::: AVAILABLE DATA

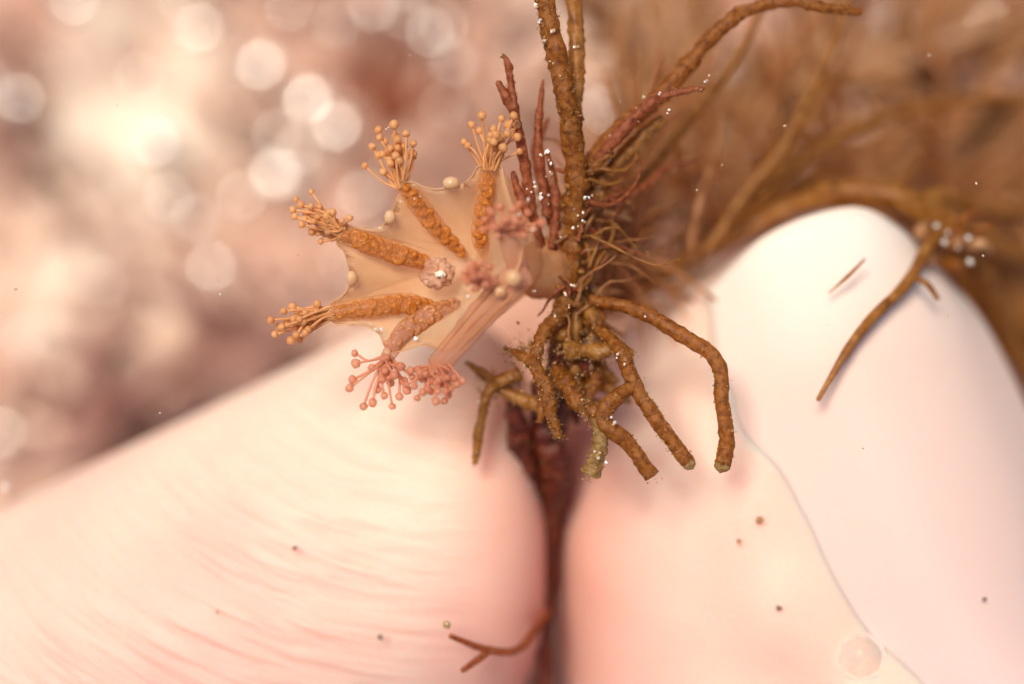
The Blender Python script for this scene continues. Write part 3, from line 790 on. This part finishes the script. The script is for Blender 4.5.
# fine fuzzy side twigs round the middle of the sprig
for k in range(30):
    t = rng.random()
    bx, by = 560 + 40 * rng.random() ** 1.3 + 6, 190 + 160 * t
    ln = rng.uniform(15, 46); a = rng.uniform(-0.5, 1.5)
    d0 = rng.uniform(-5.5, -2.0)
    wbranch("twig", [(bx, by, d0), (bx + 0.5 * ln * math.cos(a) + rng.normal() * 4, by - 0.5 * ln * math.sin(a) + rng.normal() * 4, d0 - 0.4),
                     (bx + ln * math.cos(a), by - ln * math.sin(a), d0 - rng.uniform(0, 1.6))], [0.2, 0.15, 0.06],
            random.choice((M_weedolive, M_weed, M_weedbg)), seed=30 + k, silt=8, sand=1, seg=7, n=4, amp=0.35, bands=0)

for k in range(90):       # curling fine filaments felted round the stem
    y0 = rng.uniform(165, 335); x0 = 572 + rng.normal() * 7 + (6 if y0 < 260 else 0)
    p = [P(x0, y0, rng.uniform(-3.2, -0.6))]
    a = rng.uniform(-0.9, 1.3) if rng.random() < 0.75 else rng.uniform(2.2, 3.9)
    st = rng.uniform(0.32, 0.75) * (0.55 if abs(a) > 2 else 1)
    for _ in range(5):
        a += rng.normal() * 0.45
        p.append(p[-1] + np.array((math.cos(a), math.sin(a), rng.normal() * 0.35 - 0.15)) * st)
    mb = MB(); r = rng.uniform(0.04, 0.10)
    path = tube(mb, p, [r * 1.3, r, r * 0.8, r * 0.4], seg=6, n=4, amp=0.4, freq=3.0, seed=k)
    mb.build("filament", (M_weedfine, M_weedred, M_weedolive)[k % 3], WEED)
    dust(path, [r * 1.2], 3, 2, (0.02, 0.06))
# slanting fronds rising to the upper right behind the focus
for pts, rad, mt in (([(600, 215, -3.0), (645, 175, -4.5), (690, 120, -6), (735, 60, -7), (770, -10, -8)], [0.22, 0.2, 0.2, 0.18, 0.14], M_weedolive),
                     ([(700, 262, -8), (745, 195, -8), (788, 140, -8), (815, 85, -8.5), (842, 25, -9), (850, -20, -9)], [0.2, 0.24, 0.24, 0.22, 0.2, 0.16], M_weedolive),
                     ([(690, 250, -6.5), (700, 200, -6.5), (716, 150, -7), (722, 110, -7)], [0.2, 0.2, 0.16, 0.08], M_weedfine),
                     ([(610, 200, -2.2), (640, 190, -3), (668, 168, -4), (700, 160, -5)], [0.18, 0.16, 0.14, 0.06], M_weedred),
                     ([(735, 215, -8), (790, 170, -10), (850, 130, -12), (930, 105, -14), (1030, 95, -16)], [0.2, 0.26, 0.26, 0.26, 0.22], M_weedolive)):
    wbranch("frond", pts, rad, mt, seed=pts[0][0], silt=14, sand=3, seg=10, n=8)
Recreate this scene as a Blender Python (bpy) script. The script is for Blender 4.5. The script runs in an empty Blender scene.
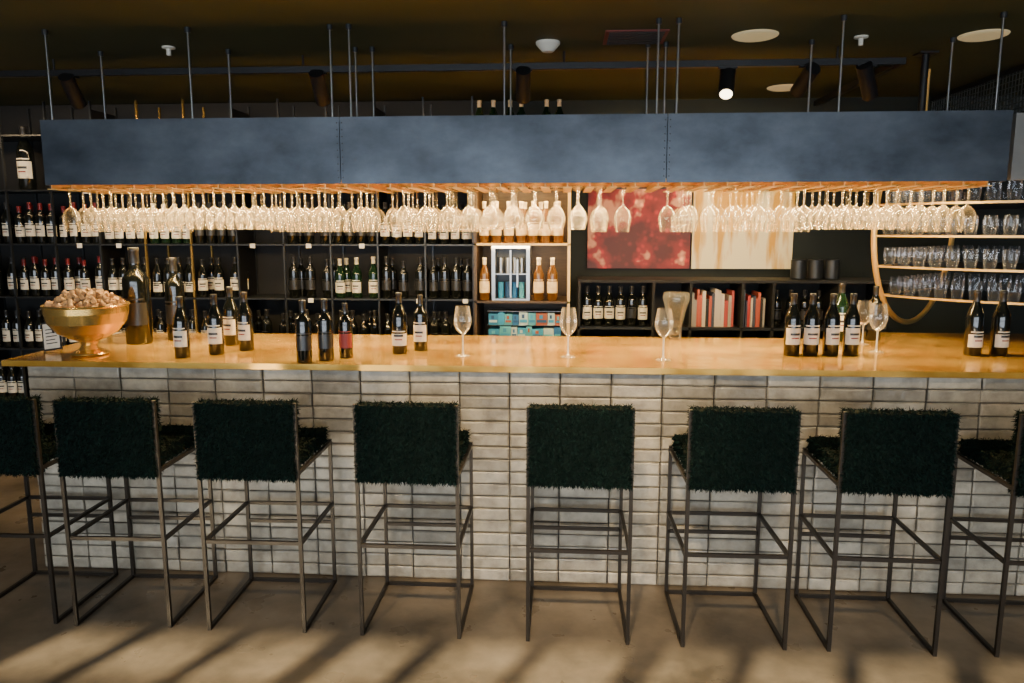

::::::

» EXERCISE DESCRIPTION:
Copy nothing but the lines from the top of the data down to the line containing "random.choice((M_weedolive, M_weed, M_weedbg)), seed=30", and leave the pictures out.

» ANSWER FOR THE TASK:
The Blender Python script for this scene continues. Write part 3, from line 790 on. This part finishes the script. The script is for Blender 4.5.
# fine fuzzy side twigs round the middle of the sprig
for k in range(30):
    t = rng.random()
    bx, by = 560 + 40 * rng.random() ** 1.3 + 6, 190 + 160 * t
    ln = rng.uniform(15, 46); a = rng.uniform(-0.5, 1.5)
    d0 = rng.uniform(-5.5, -2.0)
    wbranch("twig", [(bx, by, d0), (bx + 0.5 * ln * math.cos(a) + rng.normal() * 4, by - 0.5 * ln * math.sin(a) + rng.normal() * 4, d0 - 0.4),
                     (bx + ln * math.cos(a), by - ln * math.sin(a), d0 - rng.uniform(0, 1.6))], [0.2, 0.15, 0.06],
            random.choice((M_weedolive, M_weed, M_weedbg)), seed=30 + k, silt=8, sand=1, seg=7, n=4, amp=0.35, bands=0)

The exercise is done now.